Dahası, bu avantaj Türkiye gibi silahta dışa bağımlı ülkeler için de avantaja dönüştü. Çünkü artık Batıya bağımlılıkları azaldı. Kimin neye ihtiyacı varsa Türkiye’ye gelir ve silahını alır. Nitekim Afrika, Uzakdoğu, Ortadoğu ve hatta bazı Avrupa ülkeleri yüzünü Türkiye’ye dönmüş durumda. Silah sanayisinde çok kısa bir süre içinde bilhassa Afrika ülkelerinde belirgin bir Türk hakimiyeti göreceğiz. 

IDEF fuarında Azerbaycan’la imzalanan bir anlaşmadan bahsetmeden yazıyı bitirmek olmaz. Anlaşmaya göre Azerbaycan, resmen KAAN jetinin üretim ve geliştirilmesine ortak oldu. Bu demektir ki Azerbaycan jetin hem üreticisi hem müşterisi olacak. Bu önemli bir gelişme çünkü son üç yılda dost ülkelerin Türkiye’nin savunma sanayi projelerine ortak olmaları gerektiğine dair çok sayıda yazı yazdık. Yazılarda Malezya’dan Katar’a kadar birçok ülkenin TUSAŞ, Aselsan, Roketsan gibi firmaların projelerine ortak olmaları çağrısında bulunduk.

Nihayet Azerbaycan KAAN’a ortak olarak bu çağrımıza cevap verdi. Dileriz ki diğer ülkeler de gelip ortak olurlar. Bunun Türkiye’ye faydası pek az, ortaklara ise çok daha fazla olacaktır. Çünkü Türkiye bir şekilde savaş uçağını üretir. Ancak diğer ülkeler projeye dahil olarak hem savaş uçaklarını ucuza mal edecekler, hem ambargoya maruz kalmayacaklar, hem de ileri teknolojiye sahip olacaklar. 

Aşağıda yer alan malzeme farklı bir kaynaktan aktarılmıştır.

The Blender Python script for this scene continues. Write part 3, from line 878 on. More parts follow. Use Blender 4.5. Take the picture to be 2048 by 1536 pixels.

Ülkeler birlikte hareket ederek güçlenirler. Avrupa kıtası bu şekilde güçlendi. Avrupa Birliği ortak hareket etmenin başarılı bir örneğidir. İleri teknolojide ise Airbus gibi çok ortaklı bir firma güzel bir modeldir. Avrupalılar tek başına güçlerinin yetmeyeceği ürünleri bir araya gelerek ürettiler. Muhakkak ki Türkiye ve dostları da yapar. Savunma sanayi başlangıç için iyi bir sektör olabilir. Başarılı olunursa diğer sektörlerde de ortak projelere girişilir.